**Work instructions**
From the top of the records below down to the line containing "return e, B", reproduce every line exactly.

**Input data**
■ ■ ■

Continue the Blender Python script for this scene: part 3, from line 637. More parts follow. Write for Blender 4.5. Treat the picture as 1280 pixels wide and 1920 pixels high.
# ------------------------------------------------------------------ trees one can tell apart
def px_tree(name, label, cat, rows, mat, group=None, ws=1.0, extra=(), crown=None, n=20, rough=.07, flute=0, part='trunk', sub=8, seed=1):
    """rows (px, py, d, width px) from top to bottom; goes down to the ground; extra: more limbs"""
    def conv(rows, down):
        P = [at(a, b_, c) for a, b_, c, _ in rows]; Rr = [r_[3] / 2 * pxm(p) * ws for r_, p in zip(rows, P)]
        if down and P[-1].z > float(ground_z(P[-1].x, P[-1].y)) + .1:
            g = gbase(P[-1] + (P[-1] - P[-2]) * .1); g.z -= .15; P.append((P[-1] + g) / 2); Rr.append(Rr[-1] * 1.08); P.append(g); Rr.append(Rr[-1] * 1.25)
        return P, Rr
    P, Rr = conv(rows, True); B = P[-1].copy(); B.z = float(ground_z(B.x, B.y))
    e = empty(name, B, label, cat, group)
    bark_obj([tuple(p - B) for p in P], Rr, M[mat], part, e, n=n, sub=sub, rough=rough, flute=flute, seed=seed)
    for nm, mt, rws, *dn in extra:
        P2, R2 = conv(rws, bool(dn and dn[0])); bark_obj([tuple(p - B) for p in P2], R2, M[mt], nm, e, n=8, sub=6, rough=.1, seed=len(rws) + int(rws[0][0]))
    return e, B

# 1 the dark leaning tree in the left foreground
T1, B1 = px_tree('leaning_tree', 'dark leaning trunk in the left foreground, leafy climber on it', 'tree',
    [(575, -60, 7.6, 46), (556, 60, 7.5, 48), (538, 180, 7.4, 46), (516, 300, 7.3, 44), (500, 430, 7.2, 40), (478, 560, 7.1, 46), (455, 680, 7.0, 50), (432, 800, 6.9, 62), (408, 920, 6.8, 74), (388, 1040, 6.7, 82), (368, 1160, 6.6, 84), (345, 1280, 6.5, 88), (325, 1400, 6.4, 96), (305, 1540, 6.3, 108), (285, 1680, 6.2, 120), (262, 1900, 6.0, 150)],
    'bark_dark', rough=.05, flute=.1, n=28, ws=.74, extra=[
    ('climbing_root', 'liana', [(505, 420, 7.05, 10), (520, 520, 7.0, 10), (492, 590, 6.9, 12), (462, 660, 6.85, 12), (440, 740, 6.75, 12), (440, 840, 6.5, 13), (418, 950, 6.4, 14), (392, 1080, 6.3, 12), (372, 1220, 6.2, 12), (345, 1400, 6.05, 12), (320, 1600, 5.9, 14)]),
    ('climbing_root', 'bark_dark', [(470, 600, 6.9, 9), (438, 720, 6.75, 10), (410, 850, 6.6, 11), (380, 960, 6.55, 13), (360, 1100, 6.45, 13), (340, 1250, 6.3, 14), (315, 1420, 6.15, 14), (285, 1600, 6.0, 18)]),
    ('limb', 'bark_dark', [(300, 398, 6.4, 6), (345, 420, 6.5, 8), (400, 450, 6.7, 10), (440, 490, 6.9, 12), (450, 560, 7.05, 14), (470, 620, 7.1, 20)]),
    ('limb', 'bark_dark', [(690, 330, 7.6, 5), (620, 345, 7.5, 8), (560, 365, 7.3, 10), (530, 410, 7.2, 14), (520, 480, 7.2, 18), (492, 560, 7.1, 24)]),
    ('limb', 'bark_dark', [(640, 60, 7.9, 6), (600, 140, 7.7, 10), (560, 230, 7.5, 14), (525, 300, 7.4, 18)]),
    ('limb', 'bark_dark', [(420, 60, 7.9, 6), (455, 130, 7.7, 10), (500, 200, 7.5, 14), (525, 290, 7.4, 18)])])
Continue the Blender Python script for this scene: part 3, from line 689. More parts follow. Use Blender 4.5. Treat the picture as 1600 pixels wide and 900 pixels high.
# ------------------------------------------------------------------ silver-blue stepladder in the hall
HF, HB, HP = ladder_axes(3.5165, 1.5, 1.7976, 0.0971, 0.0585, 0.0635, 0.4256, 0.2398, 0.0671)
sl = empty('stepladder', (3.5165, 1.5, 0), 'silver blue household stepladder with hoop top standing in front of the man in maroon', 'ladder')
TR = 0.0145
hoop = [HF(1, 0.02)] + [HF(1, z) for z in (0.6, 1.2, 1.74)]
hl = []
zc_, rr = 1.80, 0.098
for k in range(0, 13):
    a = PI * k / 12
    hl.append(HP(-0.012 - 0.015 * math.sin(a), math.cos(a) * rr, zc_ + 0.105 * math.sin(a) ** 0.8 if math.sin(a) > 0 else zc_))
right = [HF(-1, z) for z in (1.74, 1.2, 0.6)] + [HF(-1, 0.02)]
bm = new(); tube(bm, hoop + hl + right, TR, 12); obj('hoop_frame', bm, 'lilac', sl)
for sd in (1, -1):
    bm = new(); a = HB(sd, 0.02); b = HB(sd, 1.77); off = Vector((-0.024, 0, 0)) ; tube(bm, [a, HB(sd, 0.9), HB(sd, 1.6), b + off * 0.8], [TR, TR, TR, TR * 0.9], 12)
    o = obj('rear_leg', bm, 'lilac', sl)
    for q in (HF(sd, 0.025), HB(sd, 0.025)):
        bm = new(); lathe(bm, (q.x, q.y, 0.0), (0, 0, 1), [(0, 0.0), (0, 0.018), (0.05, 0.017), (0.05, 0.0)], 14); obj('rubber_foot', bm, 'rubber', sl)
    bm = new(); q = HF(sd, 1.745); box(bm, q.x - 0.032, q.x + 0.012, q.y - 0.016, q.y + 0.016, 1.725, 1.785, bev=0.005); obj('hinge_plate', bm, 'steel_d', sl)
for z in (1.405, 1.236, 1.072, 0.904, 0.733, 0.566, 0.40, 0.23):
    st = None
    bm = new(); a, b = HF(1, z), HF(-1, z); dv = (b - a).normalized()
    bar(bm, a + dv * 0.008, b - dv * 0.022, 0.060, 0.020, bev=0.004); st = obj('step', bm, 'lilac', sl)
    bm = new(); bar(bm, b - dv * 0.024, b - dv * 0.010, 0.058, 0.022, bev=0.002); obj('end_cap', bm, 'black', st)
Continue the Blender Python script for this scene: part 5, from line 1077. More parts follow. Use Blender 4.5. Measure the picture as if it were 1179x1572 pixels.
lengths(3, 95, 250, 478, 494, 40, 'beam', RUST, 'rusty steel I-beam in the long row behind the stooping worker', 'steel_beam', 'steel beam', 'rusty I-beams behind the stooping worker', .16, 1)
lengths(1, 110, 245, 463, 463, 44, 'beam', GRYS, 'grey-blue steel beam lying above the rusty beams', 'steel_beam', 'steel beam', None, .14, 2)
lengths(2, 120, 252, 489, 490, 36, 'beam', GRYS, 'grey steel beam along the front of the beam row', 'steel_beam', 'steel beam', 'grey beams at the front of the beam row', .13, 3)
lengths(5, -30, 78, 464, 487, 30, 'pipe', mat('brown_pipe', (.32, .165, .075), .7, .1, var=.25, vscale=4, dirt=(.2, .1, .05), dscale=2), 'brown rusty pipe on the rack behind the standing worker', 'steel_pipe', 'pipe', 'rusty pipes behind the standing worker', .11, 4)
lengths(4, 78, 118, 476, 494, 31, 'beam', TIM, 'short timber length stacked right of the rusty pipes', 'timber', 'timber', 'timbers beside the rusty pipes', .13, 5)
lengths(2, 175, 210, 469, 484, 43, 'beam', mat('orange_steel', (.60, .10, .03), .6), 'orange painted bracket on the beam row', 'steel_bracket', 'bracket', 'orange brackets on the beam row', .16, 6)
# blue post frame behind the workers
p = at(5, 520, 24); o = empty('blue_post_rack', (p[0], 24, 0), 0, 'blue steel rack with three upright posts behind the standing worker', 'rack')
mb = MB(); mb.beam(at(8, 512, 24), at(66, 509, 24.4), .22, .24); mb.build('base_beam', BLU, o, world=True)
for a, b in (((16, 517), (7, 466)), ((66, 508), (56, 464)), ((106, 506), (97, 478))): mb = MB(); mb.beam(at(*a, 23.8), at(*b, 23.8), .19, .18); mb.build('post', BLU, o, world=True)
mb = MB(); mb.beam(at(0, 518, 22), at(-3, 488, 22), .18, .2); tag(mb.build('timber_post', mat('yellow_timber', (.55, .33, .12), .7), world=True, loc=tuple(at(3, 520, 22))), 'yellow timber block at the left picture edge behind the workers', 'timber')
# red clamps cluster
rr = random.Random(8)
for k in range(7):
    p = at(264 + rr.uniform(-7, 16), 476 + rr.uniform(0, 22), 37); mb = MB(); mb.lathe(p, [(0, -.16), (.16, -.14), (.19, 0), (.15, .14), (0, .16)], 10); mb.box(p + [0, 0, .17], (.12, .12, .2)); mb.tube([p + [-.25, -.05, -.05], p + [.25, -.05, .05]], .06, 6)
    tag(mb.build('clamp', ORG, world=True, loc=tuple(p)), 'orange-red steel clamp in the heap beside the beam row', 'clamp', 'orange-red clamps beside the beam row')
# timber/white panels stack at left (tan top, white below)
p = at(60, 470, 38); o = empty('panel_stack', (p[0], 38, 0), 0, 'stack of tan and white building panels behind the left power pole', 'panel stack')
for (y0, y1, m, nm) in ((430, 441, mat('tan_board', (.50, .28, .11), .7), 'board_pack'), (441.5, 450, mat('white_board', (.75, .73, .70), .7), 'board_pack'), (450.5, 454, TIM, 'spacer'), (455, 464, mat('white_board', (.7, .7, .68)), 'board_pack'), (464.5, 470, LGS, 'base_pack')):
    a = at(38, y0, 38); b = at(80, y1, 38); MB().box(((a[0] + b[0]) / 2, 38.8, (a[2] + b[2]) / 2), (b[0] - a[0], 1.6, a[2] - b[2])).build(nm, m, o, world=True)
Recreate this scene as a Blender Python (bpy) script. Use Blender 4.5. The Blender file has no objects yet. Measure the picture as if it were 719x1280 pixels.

■ ■ ■

**Exercise output**
Continue the Blender Python script for this scene: part 3, from line 637. More parts follow. Write for Blender 4.5. Treat the picture as 1280 pixels wide and 1920 pixels high.
# ------------------------------------------------------------------ trees one can tell apart
def px_tree(name, label, cat, rows, mat, group=None, ws=1.0, extra=(), crown=None, n=20, rough=.07, flute=0, part='trunk', sub=8, seed=1):
    """rows (px, py, d, width px) from top to bottom; goes down to the ground; extra: more limbs"""
    def conv(rows, down):
        P = [at(a, b_, c) for a, b_, c, _ in rows]; Rr = [r_[3] / 2 * pxm(p) * ws for r_, p in zip(rows, P)]
        if down and P[-1].z > float(ground_z(P[-1].x, P[-1].y)) + .1:
            g = gbase(P[-1] + (P[-1] - P[-2]) * .1); g.z -= .15; P.append((P[-1] + g) / 2); Rr.append(Rr[-1] * 1.08); P.append(g); Rr.append(Rr[-1] * 1.25)
        return P, Rr
    P, Rr = conv(rows, True); B = P[-1].copy(); B.z = float(ground_z(B.x, B.y))
    e = empty(name, B, label, cat, group)
    bark_obj([tuple(p - B) for p in P], Rr, M[mat], part, e, n=n, sub=sub, rough=rough, flute=flute, seed=seed)
    for nm, mt, rws, *dn in extra:
        P2, R2 = conv(rws, bool(dn and dn[0])); bark_obj([tuple(p - B) for p in P2], R2, M[mt], nm, e, n=8, sub=6, rough=.1, seed=len(rws) + int(rws[0][0]))
    return e, B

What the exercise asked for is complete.